Sergeant Norman Cyril Jackson VC and the Burning Lancaster

Sergeant N. C. Jackson earned the Victoria Cross after climbing onto the wing of a burning Lancaster over Germany in 1944.

On This Day 26 April 2026 3 min read
Sergeant Norman Cyril Jackson VC and the Burning Lancaster

On 26 April 1944, Sergeant Norman Cyril Jackson carried out one of the most extraordinary acts of courage recorded in Bomber Command. During an operation over Germany, his Avro Lancaster caught fire after enemy attack. With the aircraft in mortal danger and the flames threatening the wing, Jackson climbed out onto the aircraft itself and tried to beat out the fire while the bomber was still in flight. He later escaped by parachute, only to fall into captivity. For that action, he was awarded the Victoria Cross.

Courage in the middle of catastrophe

Air war gallantry is often described in terms of pressing home attacks through flak or fighter opposition. Still, Jackson’s deed stands apart because it was so physically immediate. This was not an act of command from the cockpit, nor a brief split-second decision behind armour and Perspex. It was a deliberate move out into the slipstream, onto the wing of a burning heavy bomber at height, in darkness and under extreme stress. Few situations could be more exposed.

The danger was not abstract. A fire in a bomber’s wing could quickly destroy lift, reach fuel or ammunition and doom the entire crew. Jackson’s action was therefore both selfless and practical. He was trying to preserve the aircraft and save the men aboard it. The Victoria Cross has always recognised not only bravery, but bravery in circumstances where the outcome may affect others as much as the individual concerned. That principle is very clear here.

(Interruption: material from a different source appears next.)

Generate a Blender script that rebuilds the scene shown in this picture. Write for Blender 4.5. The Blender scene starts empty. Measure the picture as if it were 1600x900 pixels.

The reality of Bomber Command operations

This episode also captures the grim vulnerability of Bomber Command crews in 1944. By that stage of the war, the RAF’s night offensive against Germany had reached a scale and intensity unimaginable a few years earlier, but the dangers remained acute. Heavy bombers flew long routes into defended airspace, and a single burst of enemy fire could turn an aircraft from a machine of offence into a trap of flame, metal and smoke.

Jackson’s ordeal reminds us that survival in such conditions depended not only on training and discipline, but sometimes on sheer personal nerve. Bomber crews lived with the knowledge that if their aircraft were hit, choices would have to be made in moments: whether to fight the damage, whether to abandon the aircraft, and how to give comrades a chance to live. His conduct belongs to that harsh world, in which heroism and desperation were often inseparable.

Why Jackson’s action endures

The later award of the Victoria Cross confirmed that this was bravery of the highest order. Yet the story is memorable for more than decoration. It endures because it shows the moral character that wartime aircrew could display when everything was breaking down around them. Jackson did not act because success was assured. He acted because there was still something to be attempted on behalf of others.

In RAF memory, 26 April 1944 stands as a date that illustrates the human dimension of the bomber war with unusual clarity. It was an air campaign measured in tonnages, routes and targets, but it was also fought by individuals facing moments of almost unimaginable fear. Sergeant N. C. Jackson’s climb onto a burning wing remains one of the clearest examples of courage under impossible conditions.